The night manager de John Le Carré

Après avoir vu la formidable mini-série avec Tom Hiddleston, Hugh Laurie et Elizabeth Debicki, j'ai eu envie de lire le roman qui l'avait inspirée. J'ai mis un peu de temps à le trouver en librairie, d'autres ont sans doute eu la même idée que moi. Par avance, je présente mes excuses à ceux qui ,'ont pas vu la mini-série car j'y fais de nombreuses références.

L'Anglais Jonathan Pyne est devenu directeur de nuit d'un palace suisse pour fuir ses démons : la mémoire d'un père héroïque, sa propre expérience de soldat, son mariage raté, ses angoisses existentielles, l'assassinat de la femme qu'il aimait. Quand le commanditaire de ce dernier, un milliardaire aussi fascinant que répugnant qui se livre impunément à des trafics en tous genres, réapparaît, il se laisse recruter par un agent secret, Leonard Burr.

David Cornwell, dit John le Carré, (1931 - ) a étudié le français et l'allemand à l'université de Berne et à l'université d'Oxford, puis enseigné quelques temps au collège d'Eton avant de rejoindre le Foreign Office pendant cinq ans. Il écrivit son premier roman, L'Appel du mort, en 1961, étant toujours en service actif. Sa carrière au sein du service de renseignement britannique prit fin après que sa couverture fut compromise par un membre du MI5, Kim Philby, qui était un agent du KGB. John le Carré est l'auteur de nombreux romans d'espionnage se déroulant dans le contexte de la Guerre froide, en particulier ceux mettant en scène George Smiley dans la « Trilogie de Karla » et dans d'autres romans. Son troisième roman, L'Espion qui venait du froid (1963), est devenu un best-seller international et demeure l'une de ses œuvres les plus connues. En 2008, il reçoit le titre de docteur honoris causa de l'université de Berne. Son fils Nicholas Cornwell est un écrivain de science-fiction et de fantasy, connu sous le pseudonyme de Nick Harkaway. 
Son œuvre est à l'opposé de la mythologie de l'espion à la James Bond : ses héros sont bien plus complexes et beaucoup plus discrets. La structure de ses romans est très élaborée et l'action n'y tient qu'une place réduite. Le Carré a trouvé, après la fin de la Guerre froide, à élargir son inspiration vers des sujets plus contemporains.
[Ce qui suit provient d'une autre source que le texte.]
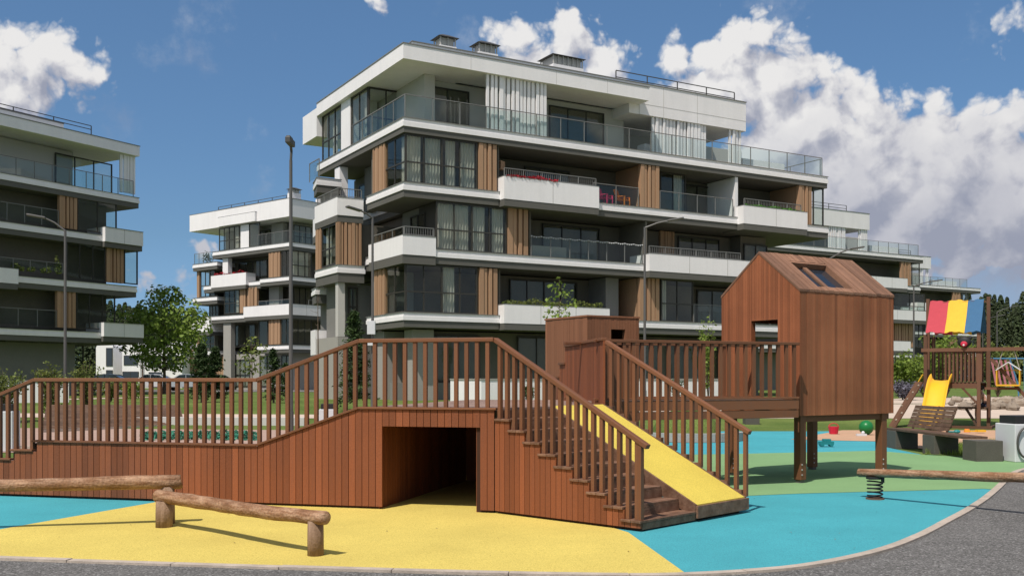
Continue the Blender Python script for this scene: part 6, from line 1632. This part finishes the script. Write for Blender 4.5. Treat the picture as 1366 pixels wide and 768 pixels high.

Commençons par la comparaison tout de suite. Dans la mini-série, il manque le passage au Canada qui permet de mieux cerner Jonathan, ses forces et ses failles. Corkoran, que je pensais exagéré pour la télé, est parfaitement identique au livre, il subit cependant un sort différent dont je ne comprends guère l'intérêt. Roper ne bénéficie pas du charisme de Hugh Laurie, ça lui fait clairement défaut. La fin n'est pas identique, il faut croire qu'elle ne convenait pas à la télévision. 
Passons au livre. Autant j'ai trouvé tout ce qui touche à Jonathan passionnant, autant les arcanes des services secrets, pour intéressantes qu'elles soient, ont fini par paraître très longues. J'aurais préféré des développements plus brefs, moins enchevêtrés et moins descriptifs d'autant qu'ils ralentissent le cœur de l'action sans forcément ajouter beaucoup. Oui à la découverte des arcanes de l'espionnage, non au bla-bla qui donne l'impression de s'enliser (ce qui est sans doute le but d'ailleurs). Cela dit, Le Carré a construit une trame efficace, parfaite pour une adaptation ciné ou TV, avec une écriture fluide.
Revenons à Jonathan justement, un personnage complexe, travaillé, développé, bien écrit, attachant. C'est un homme énigmatique et passionnant, rendu plus séduisant encore par l'interprétation de Hiddleston que j'ai encore en tête. Roper n'est pas aussi charismatique qu'il le pourrait, sans doute parce que Le Carré ne cesse de dire qu'il a du charme et de l'autorité mais que ses manières décousues sont agaçantes. Jed en revanche est évanescente et concrète à la fois, insaisissable. Corkoran, fantasque, étrange, un peu inquiétant, est difficile à cerner, tantôt agaçant, tantôt sympathique, tantôt carrément flippant. Quant aux espions, espiocrates et autres juristes plus ou moins corrompus, ils sont terriblement nombreux et noyés dans la masse.
L'intrigue s'avère solide, maniant aussi bien le suspense que les touches d'humour. La fin est réaliste, cynique et amère, brutale et un peu décevante tant je suis habituée aux happy ends à l'américaine. Pourtant, c'est peut-être mieux comme cela pour démontrer le fond du propos de Le Carré, à savoir la pourriture du système (toujours d'actualité apparemment).